I also did some good work on a few other projects. (And I came up with some really good ideas for Old Paint while writing up yesterday's sample posts. I had to remove the stuff I decided to use from the examples!)
The interesting thing that happened to me this week, though, may have been a side effect of the brainstorming. Once my head got outside of its box, I saw a few things about my career and direction for the next couple of years. One thing I realized was that the genre for Wife of Freedom is "melodrama," and so I should just give up and call it that.
The other thing I realized was that I had made a mistake in how I collected the stories for The Enchanted Tree. I made it a home for all of my published fantasy fiction, but the truth is, that's too disparate a group of stories. And even though thematically the two grown up fantasy stories fit with the rest, I really should not have included them. I should have focussed that collection more closely and saved those two stories for another collection....
Like the next collection I've been getting ready to publish next month. That one was really troublesome because, again, the stories fit together in a thematic way, but two stories are modern times with a fantasy element thrown in, and the other is a space opera, but kind of a low key TV show type space opera. And the two fantasy stories have very different tones. (One funny, the other darker.)
So I decided to reconfigure it all. In preparation for that, I have unpublished The Enchanted Tree collection -- to be republished with only the stories suitable for children later on. The two end stories ("Like the Wind" and "Away He Run") which are both modern setting stories with a magic element, can go with the new collection. And the space opera gets set aside until I write another story or two to go with it.

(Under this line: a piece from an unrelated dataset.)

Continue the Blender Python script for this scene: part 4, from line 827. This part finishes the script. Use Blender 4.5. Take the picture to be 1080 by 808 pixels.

I'm doing this because I have realized that in this shift to e-publishing, minor works are very important to a writer. They don't take a lot of effort, so you can charge low prices and even give them away. They also don't take a lot of time to read, and can be a low-commitment way for readers to discover you.
Short works are, in essence, a major part of this new era of pulp. You could say that a short work is "cheap" to produce the way that pulp magazines were cheap. In those days, the publisher was the one incurring the cost, and it was the printing and shipping that was made cheap. Now days the writer is the "manufacturer" who has to find a way to supply inexpensive items -- and the only way producing a work is "cheap" for the author is if it doesn't take long.
I haven't decided for sure what I'm doing for Sample Sunday this week, but I think I might post an excerpt from my melodrama, and then in the story notes, explain why I wrote it, and what makes it a melodrama.